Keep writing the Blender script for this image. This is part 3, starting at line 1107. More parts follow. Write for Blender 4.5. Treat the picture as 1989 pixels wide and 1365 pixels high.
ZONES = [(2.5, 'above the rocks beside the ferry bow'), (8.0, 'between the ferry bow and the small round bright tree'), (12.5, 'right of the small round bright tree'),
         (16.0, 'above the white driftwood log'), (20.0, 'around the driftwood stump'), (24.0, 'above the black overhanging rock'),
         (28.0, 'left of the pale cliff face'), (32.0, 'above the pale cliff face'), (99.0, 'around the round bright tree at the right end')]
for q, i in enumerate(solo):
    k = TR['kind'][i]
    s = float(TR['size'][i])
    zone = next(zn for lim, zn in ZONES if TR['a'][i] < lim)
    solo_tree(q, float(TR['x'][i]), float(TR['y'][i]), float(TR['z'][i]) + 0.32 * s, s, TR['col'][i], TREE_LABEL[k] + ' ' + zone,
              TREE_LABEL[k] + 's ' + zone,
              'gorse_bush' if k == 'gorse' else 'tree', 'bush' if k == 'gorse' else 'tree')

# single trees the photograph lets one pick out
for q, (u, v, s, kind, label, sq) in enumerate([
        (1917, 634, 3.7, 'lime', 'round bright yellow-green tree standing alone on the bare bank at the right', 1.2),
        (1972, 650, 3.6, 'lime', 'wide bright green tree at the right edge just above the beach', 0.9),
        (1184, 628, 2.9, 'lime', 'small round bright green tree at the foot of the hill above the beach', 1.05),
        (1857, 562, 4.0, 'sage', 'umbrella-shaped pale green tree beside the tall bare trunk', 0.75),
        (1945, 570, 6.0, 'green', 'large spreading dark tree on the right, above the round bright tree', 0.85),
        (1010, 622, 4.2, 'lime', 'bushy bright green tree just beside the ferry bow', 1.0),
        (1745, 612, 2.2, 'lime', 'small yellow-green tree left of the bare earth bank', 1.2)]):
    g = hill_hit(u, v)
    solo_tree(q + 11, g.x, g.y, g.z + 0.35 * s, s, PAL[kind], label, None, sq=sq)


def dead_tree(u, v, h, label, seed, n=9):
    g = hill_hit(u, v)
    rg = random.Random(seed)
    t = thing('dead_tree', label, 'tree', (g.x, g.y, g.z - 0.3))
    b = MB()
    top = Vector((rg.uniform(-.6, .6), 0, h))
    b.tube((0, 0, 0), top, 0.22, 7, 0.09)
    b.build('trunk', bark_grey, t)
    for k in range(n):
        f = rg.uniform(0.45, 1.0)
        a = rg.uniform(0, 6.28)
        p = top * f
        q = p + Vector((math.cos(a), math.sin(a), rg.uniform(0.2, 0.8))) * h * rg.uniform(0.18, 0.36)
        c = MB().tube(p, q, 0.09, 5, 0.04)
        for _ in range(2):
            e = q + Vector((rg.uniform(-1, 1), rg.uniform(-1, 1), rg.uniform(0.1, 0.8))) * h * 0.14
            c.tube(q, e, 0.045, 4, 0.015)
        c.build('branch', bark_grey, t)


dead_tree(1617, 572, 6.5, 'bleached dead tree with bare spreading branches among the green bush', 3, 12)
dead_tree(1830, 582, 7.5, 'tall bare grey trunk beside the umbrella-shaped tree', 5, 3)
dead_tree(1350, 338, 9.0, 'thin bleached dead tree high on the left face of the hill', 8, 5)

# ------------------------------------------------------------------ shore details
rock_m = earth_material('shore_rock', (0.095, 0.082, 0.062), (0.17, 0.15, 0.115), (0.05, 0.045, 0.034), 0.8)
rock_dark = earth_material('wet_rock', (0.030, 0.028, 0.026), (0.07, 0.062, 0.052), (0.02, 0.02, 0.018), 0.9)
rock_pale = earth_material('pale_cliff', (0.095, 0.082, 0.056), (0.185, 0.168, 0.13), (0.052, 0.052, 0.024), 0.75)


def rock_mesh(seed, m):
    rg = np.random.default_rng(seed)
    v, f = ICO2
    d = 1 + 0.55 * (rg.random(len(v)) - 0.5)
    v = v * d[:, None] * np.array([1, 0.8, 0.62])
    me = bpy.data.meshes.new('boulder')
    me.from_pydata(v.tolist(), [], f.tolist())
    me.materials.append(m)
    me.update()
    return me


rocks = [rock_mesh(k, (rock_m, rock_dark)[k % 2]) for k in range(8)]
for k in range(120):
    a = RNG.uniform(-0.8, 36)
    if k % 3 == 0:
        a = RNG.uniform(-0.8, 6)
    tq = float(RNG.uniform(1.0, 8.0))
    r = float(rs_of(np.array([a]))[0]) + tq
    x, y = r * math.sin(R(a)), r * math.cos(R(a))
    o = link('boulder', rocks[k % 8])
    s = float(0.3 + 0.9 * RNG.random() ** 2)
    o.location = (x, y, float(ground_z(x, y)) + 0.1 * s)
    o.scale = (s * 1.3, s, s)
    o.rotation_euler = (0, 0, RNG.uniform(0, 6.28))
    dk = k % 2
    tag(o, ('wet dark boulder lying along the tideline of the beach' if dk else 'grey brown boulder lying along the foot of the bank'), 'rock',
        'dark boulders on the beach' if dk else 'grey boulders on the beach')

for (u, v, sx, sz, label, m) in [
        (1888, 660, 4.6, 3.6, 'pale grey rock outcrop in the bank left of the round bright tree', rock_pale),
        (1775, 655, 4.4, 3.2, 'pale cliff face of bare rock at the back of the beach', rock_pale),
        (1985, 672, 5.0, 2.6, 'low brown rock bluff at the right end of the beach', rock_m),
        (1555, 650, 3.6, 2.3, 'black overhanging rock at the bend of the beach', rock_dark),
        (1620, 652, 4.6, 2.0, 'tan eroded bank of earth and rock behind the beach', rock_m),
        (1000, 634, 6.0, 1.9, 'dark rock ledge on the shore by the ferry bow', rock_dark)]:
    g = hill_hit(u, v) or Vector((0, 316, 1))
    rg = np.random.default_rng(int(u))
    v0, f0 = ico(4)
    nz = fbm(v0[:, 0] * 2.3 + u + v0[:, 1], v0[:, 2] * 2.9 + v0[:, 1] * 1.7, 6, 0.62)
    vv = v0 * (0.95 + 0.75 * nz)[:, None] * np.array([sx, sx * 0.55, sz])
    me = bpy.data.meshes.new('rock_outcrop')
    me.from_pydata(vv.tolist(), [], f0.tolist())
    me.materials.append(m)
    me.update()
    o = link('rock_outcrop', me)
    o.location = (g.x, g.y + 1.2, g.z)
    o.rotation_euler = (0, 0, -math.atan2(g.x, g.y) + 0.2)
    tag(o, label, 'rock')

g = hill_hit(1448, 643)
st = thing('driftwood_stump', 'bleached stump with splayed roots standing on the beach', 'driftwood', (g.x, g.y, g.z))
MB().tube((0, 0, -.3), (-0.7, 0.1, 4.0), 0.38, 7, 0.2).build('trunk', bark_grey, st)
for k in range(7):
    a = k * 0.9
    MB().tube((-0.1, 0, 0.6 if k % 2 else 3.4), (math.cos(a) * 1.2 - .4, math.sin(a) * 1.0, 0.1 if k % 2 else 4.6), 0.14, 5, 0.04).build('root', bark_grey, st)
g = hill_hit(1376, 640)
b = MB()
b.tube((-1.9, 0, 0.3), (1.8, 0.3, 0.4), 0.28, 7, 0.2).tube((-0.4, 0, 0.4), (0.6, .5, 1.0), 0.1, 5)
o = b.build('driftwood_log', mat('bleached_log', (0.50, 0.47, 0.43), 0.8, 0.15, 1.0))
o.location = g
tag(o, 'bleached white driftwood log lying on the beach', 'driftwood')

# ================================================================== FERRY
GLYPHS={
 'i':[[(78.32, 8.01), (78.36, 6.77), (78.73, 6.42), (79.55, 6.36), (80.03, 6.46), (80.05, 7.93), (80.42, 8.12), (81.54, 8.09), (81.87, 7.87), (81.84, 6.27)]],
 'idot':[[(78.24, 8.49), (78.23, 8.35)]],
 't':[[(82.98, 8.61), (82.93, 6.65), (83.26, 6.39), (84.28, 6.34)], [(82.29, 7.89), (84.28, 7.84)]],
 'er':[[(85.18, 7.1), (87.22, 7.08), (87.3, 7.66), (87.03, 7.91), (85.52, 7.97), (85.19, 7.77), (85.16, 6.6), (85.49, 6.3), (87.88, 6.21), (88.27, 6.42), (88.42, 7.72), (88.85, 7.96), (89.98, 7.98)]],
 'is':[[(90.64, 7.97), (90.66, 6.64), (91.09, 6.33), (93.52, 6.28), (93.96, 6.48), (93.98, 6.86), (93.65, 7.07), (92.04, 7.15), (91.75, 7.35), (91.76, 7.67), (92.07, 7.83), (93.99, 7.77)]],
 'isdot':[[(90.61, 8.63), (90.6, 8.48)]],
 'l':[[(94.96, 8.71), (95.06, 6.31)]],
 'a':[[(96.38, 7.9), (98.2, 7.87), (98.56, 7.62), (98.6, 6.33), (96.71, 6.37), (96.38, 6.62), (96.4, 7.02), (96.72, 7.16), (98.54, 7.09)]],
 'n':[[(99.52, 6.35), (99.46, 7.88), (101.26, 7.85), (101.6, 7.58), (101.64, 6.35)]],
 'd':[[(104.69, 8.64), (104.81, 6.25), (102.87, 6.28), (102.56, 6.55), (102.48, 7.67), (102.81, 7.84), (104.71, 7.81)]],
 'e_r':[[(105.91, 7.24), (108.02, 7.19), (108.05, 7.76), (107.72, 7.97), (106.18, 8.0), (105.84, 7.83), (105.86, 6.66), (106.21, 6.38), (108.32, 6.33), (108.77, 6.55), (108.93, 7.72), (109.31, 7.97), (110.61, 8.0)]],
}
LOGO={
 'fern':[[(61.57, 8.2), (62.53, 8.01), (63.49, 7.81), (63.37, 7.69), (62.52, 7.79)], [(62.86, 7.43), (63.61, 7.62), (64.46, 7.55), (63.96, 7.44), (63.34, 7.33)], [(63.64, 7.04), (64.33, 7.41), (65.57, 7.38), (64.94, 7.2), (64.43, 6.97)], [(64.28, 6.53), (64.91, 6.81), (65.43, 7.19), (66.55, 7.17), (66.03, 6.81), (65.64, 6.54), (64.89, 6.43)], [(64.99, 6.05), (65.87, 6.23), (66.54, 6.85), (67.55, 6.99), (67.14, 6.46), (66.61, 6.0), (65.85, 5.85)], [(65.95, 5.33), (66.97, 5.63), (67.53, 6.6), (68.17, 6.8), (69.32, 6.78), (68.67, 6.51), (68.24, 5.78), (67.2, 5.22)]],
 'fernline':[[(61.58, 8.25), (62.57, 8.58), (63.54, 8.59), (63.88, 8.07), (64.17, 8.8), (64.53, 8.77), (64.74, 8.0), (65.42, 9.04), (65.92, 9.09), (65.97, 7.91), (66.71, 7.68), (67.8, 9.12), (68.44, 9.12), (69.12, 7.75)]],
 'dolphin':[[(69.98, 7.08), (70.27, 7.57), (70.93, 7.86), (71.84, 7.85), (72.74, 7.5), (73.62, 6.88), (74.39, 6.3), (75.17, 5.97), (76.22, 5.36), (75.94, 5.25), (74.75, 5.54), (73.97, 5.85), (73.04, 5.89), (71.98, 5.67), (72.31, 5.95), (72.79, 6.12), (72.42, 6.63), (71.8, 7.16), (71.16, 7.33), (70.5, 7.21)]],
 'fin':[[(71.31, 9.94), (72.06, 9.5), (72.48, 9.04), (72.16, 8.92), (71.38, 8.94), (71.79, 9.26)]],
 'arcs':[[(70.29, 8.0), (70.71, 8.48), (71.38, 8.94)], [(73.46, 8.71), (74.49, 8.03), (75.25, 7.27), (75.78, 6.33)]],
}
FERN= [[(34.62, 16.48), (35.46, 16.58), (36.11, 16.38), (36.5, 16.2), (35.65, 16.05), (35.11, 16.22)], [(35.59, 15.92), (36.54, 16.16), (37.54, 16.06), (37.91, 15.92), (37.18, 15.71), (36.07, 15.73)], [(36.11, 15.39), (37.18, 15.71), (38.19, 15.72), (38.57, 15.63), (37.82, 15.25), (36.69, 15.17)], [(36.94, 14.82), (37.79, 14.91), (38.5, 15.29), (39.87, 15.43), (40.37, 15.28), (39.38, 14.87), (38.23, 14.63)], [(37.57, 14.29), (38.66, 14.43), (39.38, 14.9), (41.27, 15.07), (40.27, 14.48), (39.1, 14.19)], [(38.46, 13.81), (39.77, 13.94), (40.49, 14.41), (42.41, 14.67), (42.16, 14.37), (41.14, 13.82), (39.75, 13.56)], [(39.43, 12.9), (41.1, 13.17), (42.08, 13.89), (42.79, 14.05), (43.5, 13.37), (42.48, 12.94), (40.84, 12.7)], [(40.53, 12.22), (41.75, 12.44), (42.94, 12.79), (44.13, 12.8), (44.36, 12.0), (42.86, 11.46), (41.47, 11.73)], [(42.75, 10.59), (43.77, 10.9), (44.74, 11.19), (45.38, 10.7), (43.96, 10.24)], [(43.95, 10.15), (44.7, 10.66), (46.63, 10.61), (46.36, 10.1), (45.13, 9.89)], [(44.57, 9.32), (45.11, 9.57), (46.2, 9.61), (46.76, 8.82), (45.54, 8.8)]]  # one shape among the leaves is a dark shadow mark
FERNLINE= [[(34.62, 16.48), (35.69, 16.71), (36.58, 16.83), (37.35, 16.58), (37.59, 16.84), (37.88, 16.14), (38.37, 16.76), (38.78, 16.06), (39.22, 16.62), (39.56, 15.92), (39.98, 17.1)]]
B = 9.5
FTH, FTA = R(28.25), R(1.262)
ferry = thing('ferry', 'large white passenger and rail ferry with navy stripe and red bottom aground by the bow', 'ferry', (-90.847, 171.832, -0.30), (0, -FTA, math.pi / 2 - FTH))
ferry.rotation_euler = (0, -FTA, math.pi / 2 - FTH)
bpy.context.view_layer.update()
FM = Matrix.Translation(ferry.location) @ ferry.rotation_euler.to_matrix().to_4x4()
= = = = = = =
Restate, word for word and with nothing added, the lines from the first line of the listing through the one where "k == 'gorse' else 'tree')" stands.

*ANSWER BELOW*
Keep writing the Blender script for this image. This is part 3, starting at line 1107. More parts follow. Write for Blender 4.5. Treat the picture as 1989 pixels wide and 1365 pixels high.
ZONES = [(2.5, 'above the rocks beside the ferry bow'), (8.0, 'between the ferry bow and the small round bright tree'), (12.5, 'right of the small round bright tree'),
         (16.0, 'above the white driftwood log'), (20.0, 'around the driftwood stump'), (24.0, 'above the black overhanging rock'),
         (28.0, 'left of the pale cliff face'), (32.0, 'above the pale cliff face'), (99.0, 'around the round bright tree at the right end')]
for q, i in enumerate(solo):
    k = TR['kind'][i]
    s = float(TR['size'][i])
    zone = next(zn for lim, zn in ZONES if TR['a'][i] < lim)
    solo_tree(q, float(TR['x'][i]), float(TR['y'][i]), float(TR['z'][i]) + 0.32 * s, s, TR['col'][i], TREE_LABEL[k] + ' ' + zone,
              TREE_LABEL[k] + 's ' + zone,
              'gorse_bush' if k == 'gorse' else 'tree', 'bush' if k == 'gorse' else 'tree')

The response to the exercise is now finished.